Limited government = more jobs, higher incomes, better services


Would you support an amendment to the Utah Constitution that means thousands more jobs for Utahns, lets Utah families keep more of their income, and ensures that important state government services are prepared for natural disasters or emergencies?

An amendment to enact reasonable limits on growth in state government spending, based on growth in population and inflation, would deliver exactly that.

Based on an academically peer-reviewed research article authored by Sutherland Institute policy staff and recently published in the scholarly journal Public Budgeting and Finance, enacting such a government spending amendment in 1990 would have given Utah families an extra $2,663 in 2009, from better economic performance and tax rebates. This amount of money is equivalent to an extra month’s pay for a new public school teacher in Utah at the average beginning teacher’s salary. Cumulatively between 1990 and 2009, the average family of four would have had more than $31,115 in extra income – enough for four years of college at the University of Utah, with almost $4,000 to spare.[1]

Just as important in today’s weak economy, the additional economic growth that Utah would have had in 2009 would equate to 19,681 more jobs in the state at the 2009 average monthly wage. And with proper savings measures included, a government spending amendment would have set aside $3,938,032,787 by 2009 in savings to use to help the state recover from a natural disaster or emergency and/or to stabilize government spending on law enforcement, public schools, and safety-net programs during the current recession.

Some oppose the idea of creating more restrictions on the growth of state government, based on concerns about negative potential impacts from such policies on the lives of Utahns.
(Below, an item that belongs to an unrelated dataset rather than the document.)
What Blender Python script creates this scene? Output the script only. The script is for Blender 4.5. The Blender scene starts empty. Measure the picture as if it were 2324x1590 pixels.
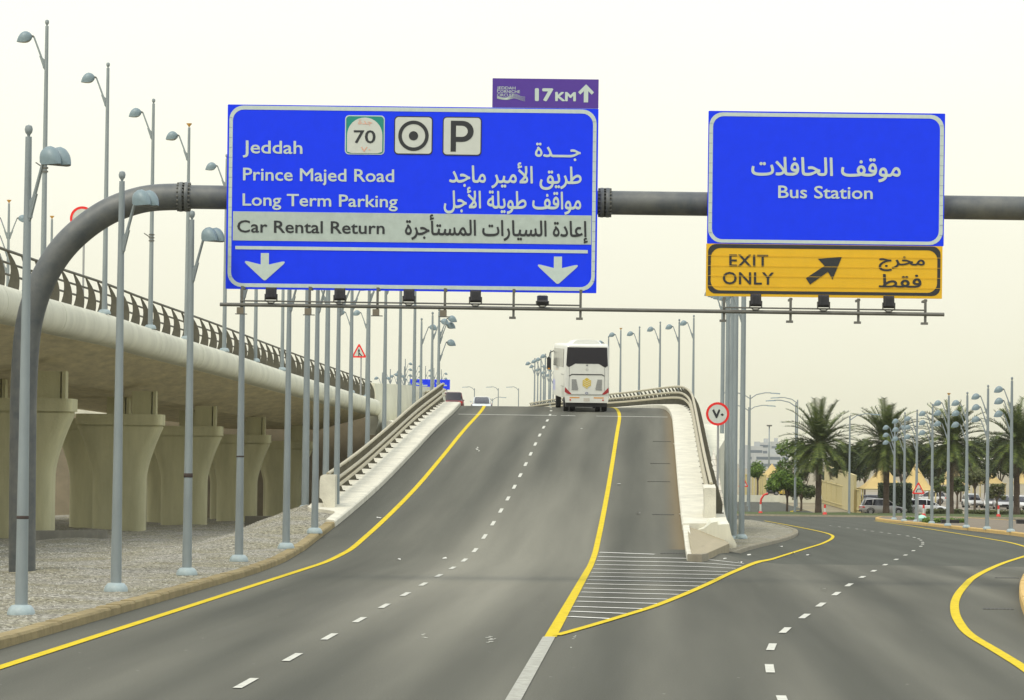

Contrary to these concerns, this scholarly research paper suggests that that there will be many positive impacts on the lives of families and individuals in Utah if the state puts reasonable limits on government growth in the Utah Constitution. The economic and social benefits of a government spending amendment should encourage conservatives and responsible citizens, and should give pause to the proponents of big government.

[1] Based on 60 credits of lower division and 60 credits of upper division resident tuition and mandatory fees at the University of Utah, using 2011-2012 rates.